Retype the opening lines of the data exactly, stopping after the line that contains "SC.camera = camo". Skip every picture.
┄┄┄┄┄┄
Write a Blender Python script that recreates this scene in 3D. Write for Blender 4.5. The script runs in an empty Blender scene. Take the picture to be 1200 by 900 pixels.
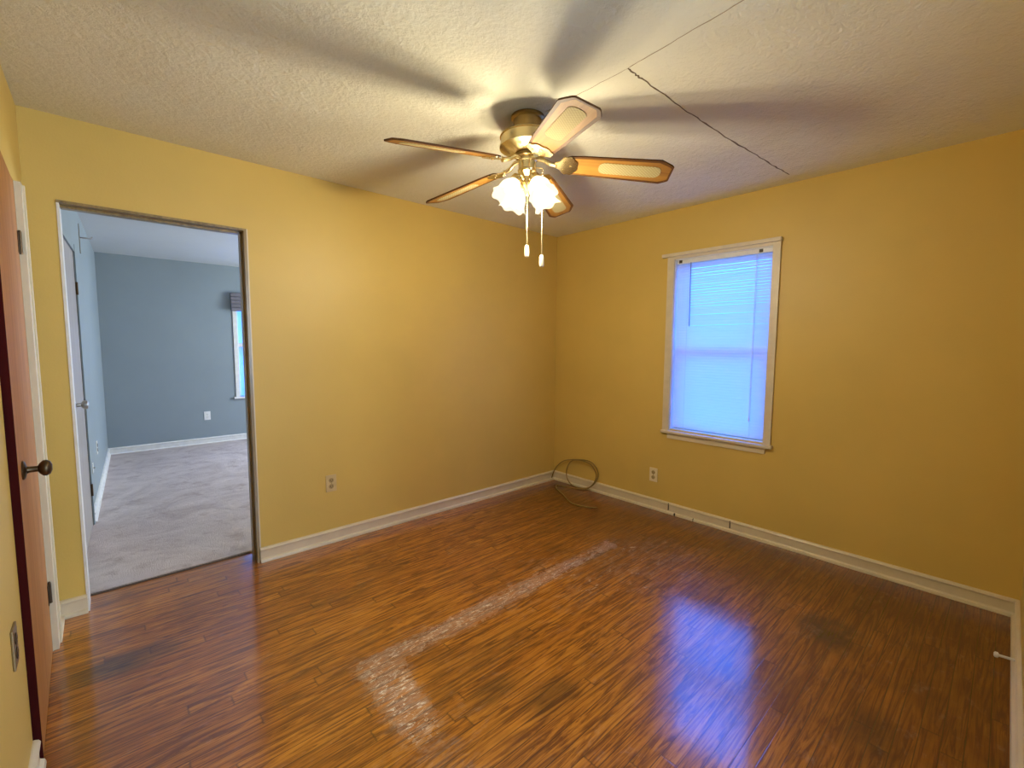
import bpy, bmesh, math, random
from mathutils import Vector, Matrix
random.seed(7)
SC = bpy.context.scene
COL = SC.collection
PI = math.pi

# ------------------------------------------------------------------ camera, sky, exposure
CAM_POS = (-3.3994, -3.0965, 1.3704)
YAW, PITCH, ROLL, FPX = 0.8343, -0.0850, 0.0058, 529.65
cam = bpy.data.cameras.new('camera')
cam.sensor_width = 36.0
cam.lens = FPX / 1200.0 * 36.0
cam.clip_start = 0.02
camo = bpy.data.objects.new('camera', cam)
COL.objects.link(camo)
F = Vector((math.cos(PITCH) * math.cos(YAW), math.cos(PITCH) * math.sin(YAW), math.sin(PITCH)))
r0 = Vector((math.sin(YAW), -math.cos(YAW), 0)); u0 = r0.cross(F)
r1 = math.cos(ROLL) * r0 + math.sin(ROLL) * u0
u1 = -math.sin(ROLL) * r0 + math.cos(ROLL) * u0
camo.matrix_world = Matrix(((r1.x, u1.x, -F.x, CAM_POS[0]), (r1.y, u1.y, -F.y, CAM_POS[1]),
                            (r1.z, u1.z, -F.z, CAM_POS[2]), (0, 0, 0, 1)))
SC.camera = camo

SC.view_settings.view_transform = 'Standard'
SC.view_settings.look = 'None'
SC.view_settings.gamma = 1.0
SC.view_settings.use_curve_mapping = False
SC.view_settings.exposure = 0.0
SC.cycles.use_denoising = True
SC.cycles.max_bounces = 10
SC.cycles.diffuse_bounces = 6
SC.cycles.transparent_max_bounces = 16
SC.cycles.caustics_reflective = False
SC.cycles.caustics_refractive = False
SC.cycles.sample_clamp_indirect = 4.0

SKY = (0.25, 2.45, 13.0)
world = bpy.data.worlds.new('sky'); SC.world = world
world.use_nodes = True
wb = world.node_tree.nodes['Background']
wb.inputs['Color'].default_value = (*SKY, 1); wb.inputs['Strength'].default_value = 1.0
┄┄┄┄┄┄
● Output of the task:
Write a Blender Python script that recreates this scene in 3D. Write for Blender 4.5. The script runs in an empty Blender scene. Take the picture to be 1200 by 900 pixels.
import bpy, bmesh, math, random
from mathutils import Vector, Matrix
random.seed(7)
SC = bpy.context.scene
COL = SC.collection
PI = math.pi

# ------------------------------------------------------------------ camera, sky, exposure
CAM_POS = (-3.3994, -3.0965, 1.3704)
YAW, PITCH, ROLL, FPX = 0.8343, -0.0850, 0.0058, 529.65
cam = bpy.data.cameras.new('camera')
cam.sensor_width = 36.0
cam.lens = FPX / 1200.0 * 36.0
cam.clip_start = 0.02
camo = bpy.data.objects.new('camera', cam)
COL.objects.link(camo)
F = Vector((math.cos(PITCH) * math.cos(YAW), math.cos(PITCH) * math.sin(YAW), math.sin(PITCH)))
r0 = Vector((math.sin(YAW), -math.cos(YAW), 0)); u0 = r0.cross(F)
r1 = math.cos(ROLL) * r0 + math.sin(ROLL) * u0
u1 = -math.sin(ROLL) * r0 + math.cos(ROLL) * u0
camo.matrix_world = Matrix(((r1.x, u1.x, -F.x, CAM_POS[0]), (r1.y, u1.y, -F.y, CAM_POS[1]),
                            (r1.z, u1.z, -F.z, CAM_POS[2]), (0, 0, 0, 1)))
SC.camera = camo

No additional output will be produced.